Em um protesto contra o desaparecimento de 43 estudantes no México, um grupo de manifestantes derrubou uma das portas da sede do governo nesta quarta-feira (6), quando o presidente Andrés Manuel Lopez Obrador participava de uma entrevista coletiva no interior do palácio.
Para derrubar a porta, os manifestantes usaram uma caminhonete branca da Comissão Federal de Eletricidade, a empresa estatal de energia. Cinco janelas foram quebradas e, em uma delas, os manifestantes escreveram: “só queremos um diálogo”.
A polícia usou gás lacrimogêneo para dispersar o grupo e fez uma espécie de barreira dentro da sede do governo a fim de evitar qualquer invasão. Segundo a agência de notícia Reuters, nenhum manifestante entrou no palácio, mas alguns dos envolvidos na derrubada da porta foram detidos, informou a mídia local
Questionado sobre o incidente durante a entrevista coletiva, o presidente mexicano disse que não iria reprimir o protesto e que o governo continuaria a investigar o caso dos estudantes desaparecidos. “A porta será consertada, e não haverá problemas, mas o que eles querem é provocar”, disse Obrador.
Sem apresentar provas, o presidente mexicano afirmou que os manifestantes estavam sendo manipulados por grupos de direitos humanos contrários a seu governo. AMLO, como ele é chamado, também atacou os advogados representantes das famílias, argumentando que eles proibiam os pais dos estudantes desaparecidos de ter contato com o governo.
Em sua página no X, o Centro de Direitos Humanos Miguel Agustín Pro Juárez (Prodh), que representa as famílias dos estudantes desaparecidos, explicou que os pais e mães não são manipulados, afirmou que o protesto de alguns jovens tem se transformado em ações que a organização desaprova e pediu o restabelecimento de um diálogo respeitoso, supervisionado por órgãos internacionais de direitos humanos.
O desaparecimento dos 43 estudantes completa dez anos eem 2024 e é até hoje um crime sem solução. Em 26 de setembro de 2014, os jovens da Escola Normal Rural de Ayotzinapa viajavam em direção a Cidade do México, até que a polícia da cidade de Iguala, no estado de Guerrero, desviou os ônibus dos estudantes e, em meio à interceptação, houve um tiroteio e nove pessoas morreram no local.
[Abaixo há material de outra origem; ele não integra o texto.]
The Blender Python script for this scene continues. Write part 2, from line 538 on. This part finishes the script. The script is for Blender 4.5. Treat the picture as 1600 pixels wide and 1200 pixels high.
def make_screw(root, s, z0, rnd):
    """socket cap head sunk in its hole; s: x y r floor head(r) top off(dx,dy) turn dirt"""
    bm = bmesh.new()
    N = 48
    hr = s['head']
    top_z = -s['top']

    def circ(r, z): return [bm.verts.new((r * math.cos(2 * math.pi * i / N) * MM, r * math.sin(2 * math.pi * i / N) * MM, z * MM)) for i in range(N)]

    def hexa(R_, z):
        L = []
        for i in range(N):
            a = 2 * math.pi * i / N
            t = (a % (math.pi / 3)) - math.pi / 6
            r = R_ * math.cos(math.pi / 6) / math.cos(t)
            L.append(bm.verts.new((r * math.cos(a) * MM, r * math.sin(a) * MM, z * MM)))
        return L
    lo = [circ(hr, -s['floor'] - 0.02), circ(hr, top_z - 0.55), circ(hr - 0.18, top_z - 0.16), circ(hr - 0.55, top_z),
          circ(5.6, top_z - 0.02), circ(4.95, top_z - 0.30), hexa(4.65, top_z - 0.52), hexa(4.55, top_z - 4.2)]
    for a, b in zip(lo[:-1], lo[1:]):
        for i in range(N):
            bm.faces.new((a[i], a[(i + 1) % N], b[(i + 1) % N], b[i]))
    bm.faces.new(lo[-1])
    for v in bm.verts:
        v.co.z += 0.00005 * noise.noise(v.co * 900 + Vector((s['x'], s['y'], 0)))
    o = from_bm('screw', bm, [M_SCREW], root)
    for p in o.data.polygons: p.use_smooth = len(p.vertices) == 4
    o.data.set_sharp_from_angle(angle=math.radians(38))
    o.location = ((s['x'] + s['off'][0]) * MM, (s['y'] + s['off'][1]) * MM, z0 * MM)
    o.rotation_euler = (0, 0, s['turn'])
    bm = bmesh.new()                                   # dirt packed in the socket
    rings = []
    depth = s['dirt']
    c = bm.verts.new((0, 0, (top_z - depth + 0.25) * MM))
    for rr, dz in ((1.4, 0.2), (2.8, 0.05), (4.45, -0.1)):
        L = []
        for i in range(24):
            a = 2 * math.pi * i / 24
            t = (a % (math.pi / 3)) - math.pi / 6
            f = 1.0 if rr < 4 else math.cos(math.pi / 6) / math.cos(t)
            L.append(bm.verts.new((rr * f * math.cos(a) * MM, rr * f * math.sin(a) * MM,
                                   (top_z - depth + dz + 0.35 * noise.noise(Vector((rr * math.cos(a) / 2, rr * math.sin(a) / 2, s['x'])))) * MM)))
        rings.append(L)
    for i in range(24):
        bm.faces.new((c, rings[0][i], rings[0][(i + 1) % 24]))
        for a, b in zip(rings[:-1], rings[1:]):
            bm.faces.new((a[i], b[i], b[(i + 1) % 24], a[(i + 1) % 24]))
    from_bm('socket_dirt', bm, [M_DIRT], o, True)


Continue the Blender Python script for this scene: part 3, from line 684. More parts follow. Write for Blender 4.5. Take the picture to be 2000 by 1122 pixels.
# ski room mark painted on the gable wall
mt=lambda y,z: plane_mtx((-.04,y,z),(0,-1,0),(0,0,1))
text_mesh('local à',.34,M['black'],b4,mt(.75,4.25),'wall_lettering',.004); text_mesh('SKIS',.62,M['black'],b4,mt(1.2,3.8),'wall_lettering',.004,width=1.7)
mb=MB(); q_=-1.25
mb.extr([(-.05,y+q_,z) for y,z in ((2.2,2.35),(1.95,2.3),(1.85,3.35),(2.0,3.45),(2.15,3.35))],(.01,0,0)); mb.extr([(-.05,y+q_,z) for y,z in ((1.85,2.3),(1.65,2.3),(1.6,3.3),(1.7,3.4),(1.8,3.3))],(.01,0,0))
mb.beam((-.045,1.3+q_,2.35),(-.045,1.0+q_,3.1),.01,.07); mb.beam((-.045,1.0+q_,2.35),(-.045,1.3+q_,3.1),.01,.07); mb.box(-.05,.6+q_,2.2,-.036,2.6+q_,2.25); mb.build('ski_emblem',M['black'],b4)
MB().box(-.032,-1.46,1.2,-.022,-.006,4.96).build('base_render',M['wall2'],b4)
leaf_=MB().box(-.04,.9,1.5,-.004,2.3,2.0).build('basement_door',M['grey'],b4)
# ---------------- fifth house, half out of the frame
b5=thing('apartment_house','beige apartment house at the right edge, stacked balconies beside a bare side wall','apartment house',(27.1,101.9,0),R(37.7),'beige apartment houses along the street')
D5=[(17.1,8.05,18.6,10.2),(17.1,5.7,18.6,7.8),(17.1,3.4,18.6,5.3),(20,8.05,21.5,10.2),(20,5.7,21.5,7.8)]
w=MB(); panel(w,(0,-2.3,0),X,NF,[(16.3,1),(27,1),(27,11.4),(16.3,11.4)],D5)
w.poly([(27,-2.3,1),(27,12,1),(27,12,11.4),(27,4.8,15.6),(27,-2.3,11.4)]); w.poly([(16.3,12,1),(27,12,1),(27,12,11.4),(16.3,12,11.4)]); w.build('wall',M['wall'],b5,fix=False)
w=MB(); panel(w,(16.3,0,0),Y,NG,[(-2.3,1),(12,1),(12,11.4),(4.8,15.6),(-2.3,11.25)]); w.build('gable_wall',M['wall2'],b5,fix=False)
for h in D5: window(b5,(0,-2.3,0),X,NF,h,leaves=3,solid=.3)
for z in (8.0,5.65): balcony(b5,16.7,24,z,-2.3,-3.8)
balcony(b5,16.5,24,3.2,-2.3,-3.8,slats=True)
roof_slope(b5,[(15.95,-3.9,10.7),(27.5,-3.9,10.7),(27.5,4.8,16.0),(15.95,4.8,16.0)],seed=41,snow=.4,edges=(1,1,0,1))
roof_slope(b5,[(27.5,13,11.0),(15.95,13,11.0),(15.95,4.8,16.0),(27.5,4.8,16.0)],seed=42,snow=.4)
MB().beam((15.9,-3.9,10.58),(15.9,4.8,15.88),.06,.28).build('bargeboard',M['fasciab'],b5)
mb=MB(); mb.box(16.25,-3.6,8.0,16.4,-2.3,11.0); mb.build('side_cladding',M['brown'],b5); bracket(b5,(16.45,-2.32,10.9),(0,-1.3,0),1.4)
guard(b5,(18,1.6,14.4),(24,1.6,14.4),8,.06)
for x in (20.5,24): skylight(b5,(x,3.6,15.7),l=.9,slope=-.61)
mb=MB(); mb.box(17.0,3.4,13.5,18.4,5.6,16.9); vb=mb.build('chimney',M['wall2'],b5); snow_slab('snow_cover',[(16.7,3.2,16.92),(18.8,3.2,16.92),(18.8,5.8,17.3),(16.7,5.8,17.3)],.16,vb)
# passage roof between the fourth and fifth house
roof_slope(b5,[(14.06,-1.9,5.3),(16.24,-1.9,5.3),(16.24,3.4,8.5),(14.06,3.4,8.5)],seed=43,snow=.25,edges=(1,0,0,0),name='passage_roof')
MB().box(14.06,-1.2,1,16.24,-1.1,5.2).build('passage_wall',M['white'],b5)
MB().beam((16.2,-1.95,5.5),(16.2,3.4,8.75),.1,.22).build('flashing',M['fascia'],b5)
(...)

Meses depois, equipes forenses internacionais encontraram o corpo do estudante Alexander Mora Venancio, identificado a partir de um fragmento de osso e de um dente, segundo seu pai, e de Jhosivani Guerrero de la Cruz.
Diante do anseio por respostas e a demora do governo em realizar investigações para entender o que aconteceu, o México foi tomado por protestos que pediam a renúncia do então presidente Enrique Peña Nieto (PRI).
“O governo contava com o fato de que tantas tragédias envolvendo narcotráfico já eram tão comuns e correntes no México, que não reagiu rápido, até que percebeu que as câmeras e olhares do mundo inteiro estavam direcionados para cá”, disse à Folha, em 2018, Ioan Grillo, jornalista britânico radicado no México e autor de livros sobre violência.
A investigação do governo mexicano apontou que os estudantes foram sequestrados e mortos pelo cartel Guerreiros Unidos, no lixão da cidade de Cocula. Os narcotraficantes, segundo a investigação local, teriam sido acionados pelo então prefeito de Iguala e sua mulher, sendo estes dois últimos presos em novembro de 2014. Além disso, conforme apontaram investigações independentes, o próprio Exército mexicano estaria envolvido no caso.
Apesar dos direcionamentos que as investigações proporcionaram, não se sabe exatamente o papel que o ex-prefeito e sua mulher desempenharam no crime, ou de que forma o Exército se relaciona a ele, nem a causa da morte dos estudantes, em sua maioria, adolescentes. A hipótese dos corpos terem sido queimados foi descartada por um relatório de forenses estrangeiros, já que eram muitos e nenhum vestígio foi encontrado.
Ao longo dos anos, segundo os representantes das famílias, houve uma quebra de diálogo entre o governo do México e os pais dos estudantes devido à substituição dos responsáveis pelo caso. Para alguns grupos de direitos humanos, há uma certa indiferença do atual presidente em relação às manifestações daqueles que clamam por respostas.